On pourrait ce faisant pousser davantage encore la critique contre les néolibéraux concernant l’action publique : ils ne ciblent que le clientélisme et les promesses « démagogiques » en se gardant bien de souligner les promesses électoralistes (et non tenues) concernant des droits et exigences sociaux légitimes, justement. Ils se gardent bien aussi de mettre l’accent sur l’absence de contrôle des élus et sur la possibilité d’inventer d’autres formes de démocratie qui ne s’arrêteraient pas aux portes des entreprises. Pas question non plus d’une réinvention de l’activité publique soumise à un contrôle social contre l’étatisme technocratique et la superficialité de la démocratie parlementaire. En effet, les néolibéraux, prétendant que le marché et la propriété privée sont, partout et toujours, plus « efficaces » – selon les critères et finalités de classe qu’ils défendent –, tendent vers une remise en cause de toute logique démocratique.

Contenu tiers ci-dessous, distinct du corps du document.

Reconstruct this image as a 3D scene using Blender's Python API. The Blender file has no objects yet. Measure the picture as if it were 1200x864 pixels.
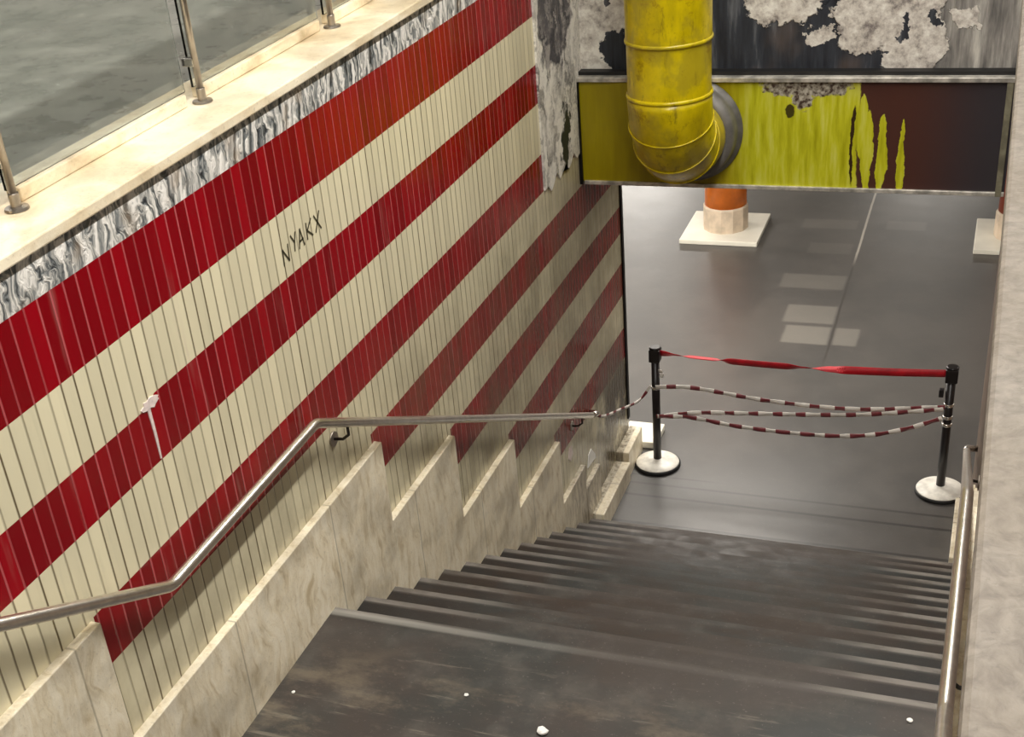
import bpy, bmesh, math, random
from mathutils import Vector, Matrix
random.seed(7)
D = bpy.data
C = bpy.context.scene.collection
PI = math.pi

# ---------------------------------------------------------------- materials
def newmat(name):
    m = D.materials.new(name); m.use_nodes = True
    nt = m.node_tree; nt.nodes.clear()
    out = nt.nodes.new('ShaderNodeOutputMaterial')
    b = nt.nodes.new('ShaderNodeBsdfPrincipled')
    nt.links.new(b.outputs[0], out.inputs[0])
    return m, nt, b
class G:
    """tiny node graph helper"""
    def __init__(s, nt): s.nt = nt; s.L = nt.links
    def n(s, t, **kw):
        x = s.nt.nodes.new(t)
        for k, v in kw.items(): setattr(x, k, v)
        return x
    def put(s, sock, v):
        if hasattr(v, 'is_linked') or hasattr(v, 'links'): s.L.new(v, sock)
        else: sock.default_value = v
    def m(s, op, a, b=0.0, c=0.0, clamp=False):
        x = s.n('ShaderNodeMath', operation=op, use_clamp=clamp)
        for i, v in enumerate((a, b, c)): s.put(x.inputs[i], v)
        return x.outputs[0]
    def pos(s):
        g = s.n('ShaderNodeNewGeometry'); x = s.n('ShaderNodeSeparateXYZ'); s.L.new(g.outputs['Position'], x.inputs[0])
        return x.outputs[0], x.outputs[1], x.outputs[2]
    def comb(s, a, b, c):
        x = s.n('ShaderNodeCombineXYZ')
        for i, v in enumerate((a, b, c)): s.put(x.inputs[i], v)
        return x.outputs[0]
    def noise(s, vec, scale=1.0, detail=4.0, rough=.55, dist=0.0):
        x = s.n('ShaderNodeTexNoise'); s.L.new(vec, x.inputs['Vector'])
        x.inputs['Scale'].default_value = scale; x.inputs['Detail'].default_value = detail
        x.inputs['Roughness'].default_value = rough; x.inputs['Distortion'].default_value = dist
        return x.outputs[0]
    def white(s, v):
        x = s.n('ShaderNodeTexWhiteNoise', noise_dimensions='1D'); s.put(x.inputs['W'], v); return x.outputs[0]
    def smooth(s, v, a, b, lo=0.0, hi=1.0):
        x = s.n('ShaderNodeMapRange', interpolation_type='SMOOTHSTEP')
        s.put(x.inputs[0], v)
        for i, q in enumerate((a, b, lo, hi)): x.inputs[i+1].default_value = q
        return x.outputs[0]
    def ramp(s, v, stops):
        x = s.n('ShaderNodeValToRGB'); s.put(x.inputs[0], v); e = x.color_ramp.elements
        while len(e) < len(stops): e.new(.5)
        for q, (p, c) in zip(e, stops): q.position = p; q.color = (*c, 1)
        return x.outputs[0]
    def mix(s, f, a, b, mode='MIX'):
        x = s.n('ShaderNodeMix', data_type='RGBA', blend_type=mode)
        s.put(x.inputs[0], f)
        for i, v in ((6, a), (7, b)):
            if isinstance(v, tuple): x.inputs[i].default_value = (*v, 1)
            else: s.L.new(v, x.inputs[i])
        return x.outputs[2]
    def bump(s, b, h, dist=.01, st=.5):
        x = s.n('ShaderNodeBump'); x.inputs['Strength'].default_value = st; x.inputs['Distance'].default_value = dist
        s.L.new(h, x.inputs['Height']); s.L.new(x.outputs[0], b.inputs['Normal'])
def lin(r, g, b):
    f = lambda v: (v/255/12.92) if v/255 <= .04045 else ((v/255+.055)/1.055)**2.4
    return (f(r), f(g), f(b))
def setp(b, rough=.5, metal=0.0, spec=.5):
    b.inputs['Roughness'].default_value = rough; b.inputs['Metallic'].default_value = metal
    b.inputs['Specular IOR Level'].default_value = spec
def simple(name, col, rough=.5, metal=0.0, var=.15, scale=8.0, spec=.5):
    m, nt, b = newmat(name); g = G(nt); setp(b, rough, metal, spec)
    x, y, z = g.pos(); v = g.noise(g.comb(x, y, z), scale, 5)
    c = g.mix(g.smooth(v, .3, .7), tuple(k*(1-var) for k in col), tuple(min(1, k*(1+var)) for k in col))
    g.L.new(c, b.inputs['Base Color'])
    return m

PITCH = .0627
def tile_mat(name, col, joint, jw, var, rough=.22):
    m, nt, b = newmat(name); g = G(nt); setp(b, rough, 0, .5)
    x, y, z = g.pos()
    u = g.m('DIVIDE', y, PITCH); fr = g.m('FRACT', u)
    d = g.m('ABSOLUTE', g.m('SUBTRACT', fr, .5))           # .5 at the joint
    col_id = g.white(g.m('FLOOR', u))
    # joints vary from column to column in weight
    jv = g.white(g.m('ADD', g.m('FLOOR', g.m('ADD', u, .5)), 31.7))
    joint_m = g.smooth(d, .5-jw, .5-jw*.35)
    joint_m = g.m('MULTIPLY', joint_m, g.smooth(jv, 0, 1, .45, 1.0))
    tint = g.mix(g.smooth(col_id, 0, 1), tuple(k*(1-var) for k in col), tuple(min(1, k*(1+var*.7)) for k in col))
    streak = g.noise(g.comb(0.0, g.m('MULTIPLY', y, 22), g.m('MULTIPLY', z, 2.2)), 1, 5, .6)
    tint = g.mix(g.smooth(streak, .5, .8, 0, .3), tint, tuple(k*.62 for k in col))
    # scuffs, whitish rub marks on the glaze
    rub = g.noise(g.comb(0.0, g.m('MULTIPLY', y, 9), g.m('MULTIPLY', z, 1.3)), 1, 3, .6)
    tint = g.mix(g.smooth(rub, .60, .8, 0, .28), tint, lin(196, 168, 158))
    c = g.mix(joint_m, tint, joint)
    # grime low on the far end of the wall (soot near the passage)
    gr = g.noise(g.comb(0.0, g.m('MULTIPLY', y, 2.2), g.m('MULTIPLY', z, 2.0)), 1, 6, .65)
    far = g.m('MULTIPLY', g.smooth(y, 7.6, 8.5), g.smooth(z, -4.1, -4.8))
    c = g.mix(g.m('MULTIPLY', g.smooth(gr, .38, .55), far), c, lin(58, 52, 46))
    # dirt film on the lower half, deepened to paint in the shading there
    c = g.mix(g.m('MULTIPLY', g.smooth(gr, .32, .7, .15, .6), g.smooth(z, -2.2, -3.2)), c, lin(104, 90, 66))
    g.L.new(c, b.inputs['Base Color'])
    g.L.new(g.m('ADD', g.m('MULTIPLY', joint_m, .4), rough), b.inputs['Roughness'])
    # slightly pillowed tiles
    h = g.m('ADD', g.smooth(d, .5, .38), g.m('MULTIPLY', g.noise(g.comb(x, y, z), 14, 2), .25))
    g.bump(b, h, .004, .8)
    return m
M = {}
M['cream'] = tile_mat('cream_glazed_tile', lin(230, 221, 188), lin(104, 90, 62), .085, .08)
M['red'] = tile_mat('red_glazed_tile', lin(140, 0, 17), lin(198, 92, 96), .085, .25)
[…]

Cela, ELH aurait eu raison de le souligner, tout en dénonçant la remise en cause de toute action publique redistributive. Mais ELH ne peut le faire en assimilant cette effective dérive néolibérale au point de vue sous-jacent à la dette illégitime : car la campagne sur la dette illégitime veut rendre au domaine de la démocratie délibérative le choix sur les besoins à satisfaire et les moyens (y compris en terme de fiscalité redistributive) adéquats pour ce faire – contre la logique néolibérale, l’anonymat et le caractère de court terme et borgne du marché...

Fort, si l’on peut dire, de sa conclusion (dette illégitime = argument libéral), ELH brandit un unique « argument » : il faut « un État puissant » au nom d’un projet redistributif. Comme dans le passé – keynésien ou du « socialisme réel » ? Or il est possible de développer, au nom de finalités égalitaires et démocratiques, à la fois une critique de l’État fort réellement existant, répressif, celle de la concurrence de marché que cet État veut imposer en protégeant les profits, mais aussi une critique du passé (keynésien ou du « socialisme réel » – et non pas un retour vers ce passé, à la fois illusoire et fort peu attractif et progressiste. Mais c’est à la fois le rôle et la nature de l’État, des marchés, de la monnaie et des rapports de propriété qu’il faut mettre en débat, en fonction d’objectifs sociaux radicalement égalitaires et protecteurs de l’environnement. Cela s’impose face au capitalisme globalisé, du local au planétaire, en passant par le niveau national ; avec, sur chaque plan, une analyse critique des institutions existantes – autant celles de l’UE que de chaque État.

« Si, demain, un gouvernement français de gauche annonçait qu’il ne rembourserait pas les dettes de la France contractées par Sarkozy parce que considérées comme illégitimes car servant une minorité, il y aurait une très grave rupture dans la continuité de l’État et de la nation », nous dit ELH, pour finir. Mais quel « État » a négocié les traités européens, les pactes d’austérité, les règles de la concurrence libre et non faussée, et au nom de quelle nation ? Celle que Valls tend à construire ? Il s’agit de gouvernements, de ministres, d’orientations politiques, d’institutions et de choix, d’une part contestables en démocratie – et pas d’une nation et d’un État abstraits, d’autre part. De surcroît, en l’occurrence, il s’agit d’un viol de votes démocratiques majoritaires contre ces traités, concernant notamment la France, Une gauche digne de ce nom aurait un devoir de remise en cause et de rupture avec toutes les injustices « légalisée », tant au plan national qu’européen : il faudrait évidemment l’appuyer sur une procédure radicalement démocratique – de type constituante – ; pas sur un puissant État-nation au-dessus de tout contrôle social et pluraliste.